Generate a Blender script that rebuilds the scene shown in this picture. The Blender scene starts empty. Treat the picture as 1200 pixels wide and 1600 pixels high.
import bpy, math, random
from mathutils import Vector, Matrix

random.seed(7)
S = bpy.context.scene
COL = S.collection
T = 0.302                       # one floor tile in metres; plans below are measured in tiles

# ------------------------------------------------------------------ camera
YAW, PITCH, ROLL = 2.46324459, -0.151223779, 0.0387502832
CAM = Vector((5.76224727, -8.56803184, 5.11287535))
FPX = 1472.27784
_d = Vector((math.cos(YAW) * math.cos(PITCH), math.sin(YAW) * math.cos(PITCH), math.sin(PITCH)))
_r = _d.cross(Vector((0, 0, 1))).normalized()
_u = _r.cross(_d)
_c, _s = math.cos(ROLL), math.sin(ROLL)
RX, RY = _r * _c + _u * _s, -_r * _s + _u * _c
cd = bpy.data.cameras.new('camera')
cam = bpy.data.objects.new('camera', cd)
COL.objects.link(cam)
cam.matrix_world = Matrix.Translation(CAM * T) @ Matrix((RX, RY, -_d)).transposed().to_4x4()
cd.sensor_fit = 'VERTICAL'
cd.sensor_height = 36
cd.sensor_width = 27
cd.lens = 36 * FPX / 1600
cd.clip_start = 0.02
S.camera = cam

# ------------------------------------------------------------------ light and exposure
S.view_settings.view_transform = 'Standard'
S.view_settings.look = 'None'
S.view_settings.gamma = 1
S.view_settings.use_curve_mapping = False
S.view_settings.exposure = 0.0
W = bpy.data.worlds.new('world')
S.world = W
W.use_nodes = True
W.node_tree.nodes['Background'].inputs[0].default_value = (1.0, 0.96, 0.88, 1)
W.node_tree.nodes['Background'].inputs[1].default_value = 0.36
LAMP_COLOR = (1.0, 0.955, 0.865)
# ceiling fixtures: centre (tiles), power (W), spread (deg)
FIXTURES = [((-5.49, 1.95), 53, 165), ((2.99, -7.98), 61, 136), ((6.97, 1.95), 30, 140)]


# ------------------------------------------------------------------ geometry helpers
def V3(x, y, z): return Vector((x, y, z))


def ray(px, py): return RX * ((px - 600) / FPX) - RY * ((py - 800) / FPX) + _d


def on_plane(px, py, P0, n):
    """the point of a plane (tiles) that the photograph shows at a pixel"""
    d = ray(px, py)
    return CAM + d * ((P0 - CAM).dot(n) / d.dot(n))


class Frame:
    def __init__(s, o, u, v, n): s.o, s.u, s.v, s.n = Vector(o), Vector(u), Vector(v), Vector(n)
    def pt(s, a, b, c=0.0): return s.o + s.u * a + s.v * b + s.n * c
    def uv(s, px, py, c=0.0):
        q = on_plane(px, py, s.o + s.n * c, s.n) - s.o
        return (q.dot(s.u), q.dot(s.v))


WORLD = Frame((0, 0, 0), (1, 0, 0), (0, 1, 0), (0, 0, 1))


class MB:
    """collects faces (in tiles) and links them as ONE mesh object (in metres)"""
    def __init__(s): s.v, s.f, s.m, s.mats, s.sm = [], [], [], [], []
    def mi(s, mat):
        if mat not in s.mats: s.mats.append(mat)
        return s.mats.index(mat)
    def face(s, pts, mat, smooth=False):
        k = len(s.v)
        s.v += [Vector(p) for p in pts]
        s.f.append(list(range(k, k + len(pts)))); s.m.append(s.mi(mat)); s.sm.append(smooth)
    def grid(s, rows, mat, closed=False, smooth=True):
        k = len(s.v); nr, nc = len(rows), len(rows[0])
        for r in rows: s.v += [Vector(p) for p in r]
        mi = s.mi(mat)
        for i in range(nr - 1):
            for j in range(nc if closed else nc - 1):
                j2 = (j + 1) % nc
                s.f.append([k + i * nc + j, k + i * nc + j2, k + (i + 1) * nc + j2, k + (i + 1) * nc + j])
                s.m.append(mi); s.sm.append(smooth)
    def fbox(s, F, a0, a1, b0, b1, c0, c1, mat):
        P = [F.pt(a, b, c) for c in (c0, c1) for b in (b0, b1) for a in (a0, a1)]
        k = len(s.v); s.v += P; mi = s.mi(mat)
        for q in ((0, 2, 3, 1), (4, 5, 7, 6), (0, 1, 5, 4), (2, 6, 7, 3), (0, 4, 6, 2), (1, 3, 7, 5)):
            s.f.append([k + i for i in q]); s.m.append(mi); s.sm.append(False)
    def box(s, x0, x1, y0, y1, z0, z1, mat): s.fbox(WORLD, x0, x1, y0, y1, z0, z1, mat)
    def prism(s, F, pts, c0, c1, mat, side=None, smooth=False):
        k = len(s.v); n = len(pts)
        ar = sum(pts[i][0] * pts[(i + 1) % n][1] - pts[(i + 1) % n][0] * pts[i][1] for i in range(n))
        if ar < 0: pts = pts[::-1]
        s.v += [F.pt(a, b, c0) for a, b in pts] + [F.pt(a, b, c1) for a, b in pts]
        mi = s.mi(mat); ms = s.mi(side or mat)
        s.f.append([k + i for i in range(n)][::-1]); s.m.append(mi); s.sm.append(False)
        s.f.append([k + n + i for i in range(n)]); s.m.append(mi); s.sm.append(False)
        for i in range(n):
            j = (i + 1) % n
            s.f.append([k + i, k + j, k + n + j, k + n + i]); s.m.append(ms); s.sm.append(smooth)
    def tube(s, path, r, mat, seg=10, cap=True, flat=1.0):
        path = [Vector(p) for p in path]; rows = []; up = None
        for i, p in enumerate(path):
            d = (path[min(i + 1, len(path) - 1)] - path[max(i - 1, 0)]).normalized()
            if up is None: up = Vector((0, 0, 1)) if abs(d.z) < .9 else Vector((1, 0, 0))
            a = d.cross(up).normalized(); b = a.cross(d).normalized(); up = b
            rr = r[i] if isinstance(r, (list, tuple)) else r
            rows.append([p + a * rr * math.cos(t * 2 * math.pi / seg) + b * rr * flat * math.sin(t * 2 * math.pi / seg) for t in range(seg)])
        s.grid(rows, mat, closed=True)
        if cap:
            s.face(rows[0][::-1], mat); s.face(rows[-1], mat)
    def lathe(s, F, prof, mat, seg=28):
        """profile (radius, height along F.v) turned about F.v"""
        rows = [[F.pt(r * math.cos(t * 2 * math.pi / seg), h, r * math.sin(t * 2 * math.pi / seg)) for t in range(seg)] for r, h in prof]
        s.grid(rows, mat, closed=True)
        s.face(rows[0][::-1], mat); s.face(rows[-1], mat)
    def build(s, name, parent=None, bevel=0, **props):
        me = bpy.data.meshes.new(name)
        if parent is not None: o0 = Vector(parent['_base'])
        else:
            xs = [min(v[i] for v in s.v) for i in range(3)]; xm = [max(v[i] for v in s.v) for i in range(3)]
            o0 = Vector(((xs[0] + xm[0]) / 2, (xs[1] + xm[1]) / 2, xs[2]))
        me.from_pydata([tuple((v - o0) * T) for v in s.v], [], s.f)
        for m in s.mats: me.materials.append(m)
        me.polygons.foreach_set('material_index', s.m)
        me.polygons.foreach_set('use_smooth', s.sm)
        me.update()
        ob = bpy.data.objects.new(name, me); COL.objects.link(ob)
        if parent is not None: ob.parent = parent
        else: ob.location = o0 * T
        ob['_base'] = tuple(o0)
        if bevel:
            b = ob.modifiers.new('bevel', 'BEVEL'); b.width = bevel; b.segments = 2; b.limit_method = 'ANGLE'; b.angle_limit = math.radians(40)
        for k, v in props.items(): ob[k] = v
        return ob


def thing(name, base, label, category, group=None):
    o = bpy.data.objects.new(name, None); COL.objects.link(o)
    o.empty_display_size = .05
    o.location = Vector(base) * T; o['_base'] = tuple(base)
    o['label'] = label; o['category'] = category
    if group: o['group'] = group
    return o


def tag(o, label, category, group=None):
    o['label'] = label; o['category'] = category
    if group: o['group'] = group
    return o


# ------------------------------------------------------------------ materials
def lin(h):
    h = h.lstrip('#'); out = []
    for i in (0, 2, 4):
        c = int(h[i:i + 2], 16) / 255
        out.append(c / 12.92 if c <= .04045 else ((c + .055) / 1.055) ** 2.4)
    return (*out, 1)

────

The request – Only the lines from the first line of the material above through the line that contains "def ray(px, py): return" should be quoted, each one exactly.

Problem solution –
Generate a Blender script that rebuilds the scene shown in this picture. The Blender scene starts empty. Treat the picture as 1200 pixels wide and 1600 pixels high.
import bpy, math, random
from mathutils import Vector, Matrix

random.seed(7)
S = bpy.context.scene
COL = S.collection
T = 0.302                       # one floor tile in metres; plans below are measured in tiles

# ------------------------------------------------------------------ camera
YAW, PITCH, ROLL = 2.46324459, -0.151223779, 0.0387502832
CAM = Vector((5.76224727, -8.56803184, 5.11287535))
FPX = 1472.27784
_d = Vector((math.cos(YAW) * math.cos(PITCH), math.sin(YAW) * math.cos(PITCH), math.sin(PITCH)))
_r = _d.cross(Vector((0, 0, 1))).normalized()
_u = _r.cross(_d)
_c, _s = math.cos(ROLL), math.sin(ROLL)
RX, RY = _r * _c + _u * _s, -_r * _s + _u * _c
cd = bpy.data.cameras.new('camera')
cam = bpy.data.objects.new('camera', cd)
COL.objects.link(cam)
cam.matrix_world = Matrix.Translation(CAM * T) @ Matrix((RX, RY, -_d)).transposed().to_4x4()
cd.sensor_fit = 'VERTICAL'
cd.sensor_height = 36
cd.sensor_width = 27
cd.lens = 36 * FPX / 1600
cd.clip_start = 0.02
S.camera = cam

# ------------------------------------------------------------------ light and exposure
S.view_settings.view_transform = 'Standard'
S.view_settings.look = 'None'
S.view_settings.gamma = 1
S.view_settings.use_curve_mapping = False
S.view_settings.exposure = 0.0
W = bpy.data.worlds.new('world')
S.world = W
W.use_nodes = True
W.node_tree.nodes['Background'].inputs[0].default_value = (1.0, 0.96, 0.88, 1)
W.node_tree.nodes['Background'].inputs[1].default_value = 0.36
LAMP_COLOR = (1.0, 0.955, 0.865)
# ceiling fixtures: centre (tiles), power (W), spread (deg)
FIXTURES = [((-5.49, 1.95), 53, 165), ((2.99, -7.98), 61, 136), ((6.97, 1.95), 30, 140)]


# ------------------------------------------------------------------ geometry helpers
def V3(x, y, z): return Vector((x, y, z))


def ray(px, py): return RX * ((px - 600) / FPX) - RY * ((py - 800) / FPX) + _d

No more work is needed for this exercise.